Copy the listing verbatim, excluding any images found in it.

^^^^^^^^^^^^^^^^

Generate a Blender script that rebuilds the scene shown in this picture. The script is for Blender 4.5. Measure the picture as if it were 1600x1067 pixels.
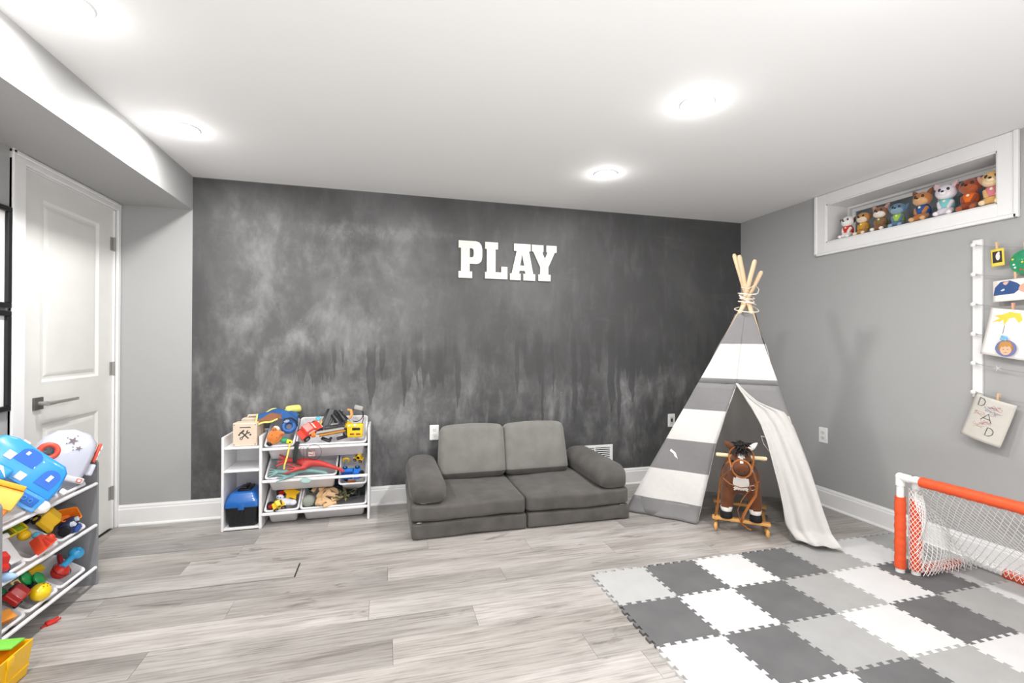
import bpy, bmesh, math, random
from mathutils import Vector, Matrix, Euler
PI = math.pi
for o in list(bpy.data.objects): bpy.data.objects.remove(o)
SC = bpy.context.scene
COL = SC.collection
V = Vector

# ---------------------------------------------------------------- room numbers (metres)
D = 3.627      # y of the back wall
RX = 3.172     # x of the right wall
LX = -1.687    # x of the left wall
SX = -1.265    # x of the bulkhead face
SZ = 2.10      # underside of the bulkhead
H = 2.325      # ceiling
YB = -2.6      # wall behind the camera

# ---------------------------------------------------------------- camera
cam_d = bpy.data.cameras.new('camera'); cam = bpy.data.objects.new('camera', cam_d); COL.objects.link(cam)
cam_d.sensor_width = 36.0; cam_d.lens = 731.13 * 36.0 / 1600.0; cam_d.clip_start = 0.02
yaw, pitch, roll = 0.2644, 0.0040, 0.0040
f_ = V((math.sin(yaw)*math.cos(pitch), math.cos(yaw)*math.cos(pitch), math.sin(pitch)))
r_ = V((math.cos(yaw), -math.sin(yaw), 0)); u_ = r_.cross(f_)
r2 = math.cos(roll)*r_ + math.sin(roll)*u_; u2 = -math.sin(roll)*r_ + math.cos(roll)*u_
m = Matrix.Identity(4)
for i in range(3):
    m[i][0] = r2[i]; m[i][1] = u2[i]; m[i][2] = -f_[i]
m[2][3] = 1.2021
cam.matrix_world = m
SC.camera = cam

# ---------------------------------------------------------------- world, exposure, lights
w = bpy.data.worlds.new('world'); SC.world = w; w.use_nodes = True
w.node_tree.nodes['Background'].inputs[0].default_value = (0.8, 0.87, 1.0, 1)
w.node_tree.nodes['Background'].inputs[1].default_value = 0.6
SC.view_settings.view_transform = 'Standard'; SC.view_settings.look = 'None'
SC.view_settings.exposure = 0.0; SC.view_settings.gamma = 1.0
SC.view_settings.use_curve_mapping = False
LIGHTS = [(x, y) for y in (2.82, 1.88, 0.94, 0.0, -1.0) for x in (-1.03, 1.40)]
LAMP_W = 14.0
for (x, y) in LIGHTS:
    ld = bpy.data.lights.new('downlight_lamp', 'AREA'); ld.shape = 'DISK'; ld.size = 0.13; ld.energy = LAMP_W
    ld.color = (1.0, 0.985, 0.965)
    lo = bpy.data.objects.new('downlight_lamp', ld); COL.objects.link(lo); lo.location = (x, y, H-0.022)
    # sideways light of the bulging frosted lens
    ld = bpy.data.lights.new('downlight_lens', 'POINT'); ld.energy = 1.3; ld.shadow_soft_size = 0.035; ld.color = (1.0, 0.985, 0.965)
    lo = bpy.data.objects.new('downlight_lens', ld); COL.objects.link(lo); lo.location = (x, y, H-0.050)
# added fill light behind the camera: a soft wash thrown up at the ceiling
ld = bpy.data.lights.new('ceiling_fill', 'AREA'); ld.shape = 'DISK'; ld.size = 2.4; ld.energy = 100; ld.color = (1, 0.99, 0.98)
lo = bpy.data.objects.new('ceiling_fill', ld); COL.objects.link(lo); lo.location = (0.6, -0.9, 0.4)
lo.rotation_euler = (math.radians(180-12), 0, 0)

# ---------------------------------------------------------------- materials
def lin(h):
    h = h.lstrip('#'); c = [int(h[i:i+2], 16)/255 for i in (0, 2, 4)]
    return tuple((x/12.92 if x <= 0.04045 else ((x+0.055)/1.055)**2.4) for x in c)
MC = {}
def cloth(hexc, k=0.35, inner=None):
    mt = pm(hexc, 0.85, var=0.03, vs=40, bump=0.06, bs=90).copy(); nt = mt.node_tree; N = nt.nodes; B = N['Principled BSDF']
    tr = N.new('ShaderNodeBsdfTranslucent'); tr.inputs[0].default_value = (*lin(hexc), 1); mx = N.new('ShaderNodeMixShader'); mx.inputs[0].default_value = k
    
    if inner:
        ge = N.new('ShaderNodeNewGeometry'); cm = N.new('ShaderNodeMix'); cm.data_type = 'RGBA'; nt.links.new(ge.outputs['Backfacing'], cm.inputs[0])
        cm.inputs[6].default_value = (*lin(hexc), 1); cm.inputs[7].default_value = (*lin(inner), 1); nt.links.new(cm.outputs[2], B.inputs['Base Color']); tr.inputs[0].default_value = (*lin('#c9c7c4'), 1)
    nt.links.new(B.outputs[0], mx.inputs[1]); nt.links.new(tr.outputs[0], mx.inputs[2]); nt.links.new(mx.outputs[0], N['Material Output'].inputs[0]); return mt
def pm(hexc, rough=0.5, metal=0.0, var=0.0, vs=8.0, bump=0.0, bs=60.0, coat=0.0, sheen=0.0, stretch=None, alpha=None, trans=0.0):
    """procedural surface: flat colour with a little noise in tone, roughness and relief"""
    key = (hexc, rough, metal, var, vs, bump, bs, coat, sheen, stretch, alpha, trans)
    if key in MC: return MC[key]
    mt = bpy.data.materials.new('surface_' + hexc.lstrip('#')); mt.use_nodes = True
    nt = mt.node_tree; N = nt.nodes; L = nt.links; B = N['Principled BSDF']
    c = lin(hexc)
    B.inputs['Base Color'].default_value = (*c, 1); B.inputs['Roughness'].default_value = rough
    B.inputs['Metallic'].default_value = metal
    if coat: B.inputs['Coat Weight'].default_value = coat
    if sheen:
        B.inputs['Sheen Weight'].default_value = sheen; B.inputs['Sheen Roughness'].default_value = 0.5
    if trans: B.inputs['Transmission Weight'].default_value = trans
    if alpha is not None: B.inputs['Alpha'].default_value = alpha
    tc = N.new('ShaderNodeTexCoord'); mp = N.new('ShaderNodeMapping'); L.new(tc.outputs['Object'], mp.inputs[0])
    if stretch: mp.inputs['Scale'].default_value = stretch
    if var:
        n = N.new('ShaderNodeTexNoise'); n.inputs['Scale'].default_value = vs; n.inputs['Detail'].default_value = 5
        L.new(mp.outputs[0], n.inputs['Vector'])
        r = N.new('ShaderNodeValToRGB'); r.color_ramp.elements[0].position = 0.3; r.color_ramp.elements[1].position = 0.7
        r.color_ramp.elements[0].color = (*[x*(1-var) for x in c], 1)
        r.color_ramp.elements[1].color = (*[min(1, x*(1+var)) for x in c], 1)
        L.new(n.outputs['Fac'], r.inputs[0]); L.new(r.outputs[0], B.inputs['Base Color'])
    if bump:
        n2 = N.new('ShaderNodeTexNoise'); n2.inputs['Scale'].default_value = bs; n2.inputs['Detail'].default_value = 4
        L.new(mp.outputs[0], n2.inputs['Vector'])
        b = N.new('ShaderNodeBump'); b.inputs['Strength'].default_value = bump; b.inputs['Distance'].default_value = 0.004
        L.new(n2.outputs['Fac'], b.inputs['Height']); L.new(b.outputs[0], B.inputs['Normal'])
    MC[key] = mt
    return mt
def emit(hexc, s):
    mt = bpy.data.materials.new('lamp_glow'); mt.use_nodes = True
    B = mt.node_tree.nodes['Principled BSDF']; B.inputs['Base Color'].default_value = (1, 1, 1, 1)
    B.inputs['Emission Color'].default_value = (*lin(hexc), 1); B.inputs['Emission Strength'].default_value = s
    return mt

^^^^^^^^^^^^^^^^

EXERCISE RESULT:
Generate a Blender script that rebuilds the scene shown in this picture. The script is for Blender 4.5. Measure the picture as if it were 1600x1067 pixels.
import bpy, bmesh, math, random
from mathutils import Vector, Matrix, Euler
PI = math.pi
for o in list(bpy.data.objects): bpy.data.objects.remove(o)
SC = bpy.context.scene
COL = SC.collection
V = Vector

# ---------------------------------------------------------------- room numbers (metres)
D = 3.627      # y of the back wall
RX = 3.172     # x of the right wall
LX = -1.687    # x of the left wall
SX = -1.265    # x of the bulkhead face
SZ = 2.10      # underside of the bulkhead
H = 2.325      # ceiling
YB = -2.6      # wall behind the camera

# ---------------------------------------------------------------- camera
cam_d = bpy.data.cameras.new('camera'); cam = bpy.data.objects.new('camera', cam_d); COL.objects.link(cam)
cam_d.sensor_width = 36.0; cam_d.lens = 731.13 * 36.0 / 1600.0; cam_d.clip_start = 0.02
yaw, pitch, roll = 0.2644, 0.0040, 0.0040
f_ = V((math.sin(yaw)*math.cos(pitch), math.cos(yaw)*math.cos(pitch), math.sin(pitch)))
r_ = V((math.cos(yaw), -math.sin(yaw), 0)); u_ = r_.cross(f_)
r2 = math.cos(roll)*r_ + math.sin(roll)*u_; u2 = -math.sin(roll)*r_ + math.cos(roll)*u_
m = Matrix.Identity(4)
for i in range(3):
    m[i][0] = r2[i]; m[i][1] = u2[i]; m[i][2] = -f_[i]
m[2][3] = 1.2021
cam.matrix_world = m
SC.camera = cam

# ---------------------------------------------------------------- world, exposure, lights
w = bpy.data.worlds.new('world'); SC.world = w; w.use_nodes = True
w.node_tree.nodes['Background'].inputs[0].default_value = (0.8, 0.87, 1.0, 1)
w.node_tree.nodes['Background'].inputs[1].default_value = 0.6
SC.view_settings.view_transform = 'Standard'; SC.view_settings.look = 'None'
SC.view_settings.exposure = 0.0; SC.view_settings.gamma = 1.0
SC.view_settings.use_curve_mapping = False
LIGHTS = [(x, y) for y in (2.82, 1.88, 0.94, 0.0, -1.0) for x in (-1.03, 1.40)]
LAMP_W = 14.0
for (x, y) in LIGHTS:
    ld = bpy.data.lights.new('downlight_lamp', 'AREA'); ld.shape = 'DISK'; ld.size = 0.13; ld.energy = LAMP_W
    ld.color = (1.0, 0.985, 0.965)
    lo = bpy.data.objects.new('downlight_lamp', ld); COL.objects.link(lo); lo.location = (x, y, H-0.022)
    # sideways light of the bulging frosted lens
    ld = bpy.data.lights.new('downlight_lens', 'POINT'); ld.energy = 1.3; ld.shadow_soft_size = 0.035; ld.color = (1.0, 0.985, 0.965)
    lo = bpy.data.objects.new('downlight_lens', ld); COL.objects.link(lo); lo.location = (x, y, H-0.050)
# added fill light behind the camera: a soft wash thrown up at the ceiling
ld = bpy.data.lights.new('ceiling_fill', 'AREA'); ld.shape = 'DISK'; ld.size = 2.4; ld.energy = 100; ld.color = (1, 0.99, 0.98)
lo = bpy.data.objects.new('ceiling_fill', ld); COL.objects.link(lo); lo.location = (0.6, -0.9, 0.4)
lo.rotation_euler = (math.radians(180-12), 0, 0)

# ---------------------------------------------------------------- materials
def lin(h):
    h = h.lstrip('#'); c = [int(h[i:i+2], 16)/255 for i in (0, 2, 4)]
    return tuple((x/12.92 if x <= 0.04045 else ((x+0.055)/1.055)**2.4) for x in c)
MC = {}
def cloth(hexc, k=0.35, inner=None):
    mt = pm(hexc, 0.85, var=0.03, vs=40, bump=0.06, bs=90).copy(); nt = mt.node_tree; N = nt.nodes; B = N['Principled BSDF']
    tr = N.new('ShaderNodeBsdfTranslucent'); tr.inputs[0].default_value = (*lin(hexc), 1); mx = N.new('ShaderNodeMixShader'); mx.inputs[0].default_value = k
    
    if inner:
        ge = N.new('ShaderNodeNewGeometry'); cm = N.new('ShaderNodeMix'); cm.data_type = 'RGBA'; nt.links.new(ge.outputs['Backfacing'], cm.inputs[0])
        cm.inputs[6].default_value = (*lin(hexc), 1); cm.inputs[7].default_value = (*lin(inner), 1); nt.links.new(cm.outputs[2], B.inputs['Base Color']); tr.inputs[0].default_value = (*lin('#c9c7c4'), 1)
    nt.links.new(B.outputs[0], mx.inputs[1]); nt.links.new(tr.outputs[0], mx.inputs[2]); nt.links.new(mx.outputs[0], N['Material Output'].inputs[0]); return mt
def pm(hexc, rough=0.5, metal=0.0, var=0.0, vs=8.0, bump=0.0, bs=60.0, coat=0.0, sheen=0.0, stretch=None, alpha=None, trans=0.0):
    """procedural surface: flat colour with a little noise in tone, roughness and relief"""
    key = (hexc, rough, metal, var, vs, bump, bs, coat, sheen, stretch, alpha, trans)
    if key in MC: return MC[key]
    mt = bpy.data.materials.new('surface_' + hexc.lstrip('#')); mt.use_nodes = True
    nt = mt.node_tree; N = nt.nodes; L = nt.links; B = N['Principled BSDF']
    c = lin(hexc)
    B.inputs['Base Color'].default_value = (*c, 1); B.inputs['Roughness'].default_value = rough
    B.inputs['Metallic'].default_value = metal
    if coat: B.inputs['Coat Weight'].default_value = coat
    if sheen:
        B.inputs['Sheen Weight'].default_value = sheen; B.inputs['Sheen Roughness'].default_value = 0.5
    if trans: B.inputs['Transmission Weight'].default_value = trans
    if alpha is not None: B.inputs['Alpha'].default_value = alpha
    tc = N.new('ShaderNodeTexCoord'); mp = N.new('ShaderNodeMapping'); L.new(tc.outputs['Object'], mp.inputs[0])
    if stretch: mp.inputs['Scale'].default_value = stretch
    if var:
        n = N.new('ShaderNodeTexNoise'); n.inputs['Scale'].default_value = vs; n.inputs['Detail'].default_value = 5
        L.new(mp.outputs[0], n.inputs['Vector'])
        r = N.new('ShaderNodeValToRGB'); r.color_ramp.elements[0].position = 0.3; r.color_ramp.elements[1].position = 0.7
        r.color_ramp.elements[0].color = (*[x*(1-var) for x in c], 1)
        r.color_ramp.elements[1].color = (*[min(1, x*(1+var)) for x in c], 1)
        L.new(n.outputs['Fac'], r.inputs[0]); L.new(r.outputs[0], B.inputs['Base Color'])
    if bump:
        n2 = N.new('ShaderNodeTexNoise'); n2.inputs['Scale'].default_value = bs; n2.inputs['Detail'].default_value = 4
        L.new(mp.outputs[0], n2.inputs['Vector'])
        b = N.new('ShaderNodeBump'); b.inputs['Strength'].default_value = bump; b.inputs['Distance'].default_value = 0.004
        L.new(n2.outputs['Fac'], b.inputs['Height']); L.new(b.outputs[0], B.inputs['Normal'])
    MC[key] = mt
    return mt
def emit(hexc, s):
    mt = bpy.data.materials.new('lamp_glow'); mt.use_nodes = True
    B = mt.node_tree.nodes['Principled BSDF']; B.inputs['Base Color'].default_value = (1, 1, 1, 1)
    B.inputs['Emission Color'].default_value = (*lin(hexc), 1); B.inputs['Emission Strength'].default_value = s
    return mt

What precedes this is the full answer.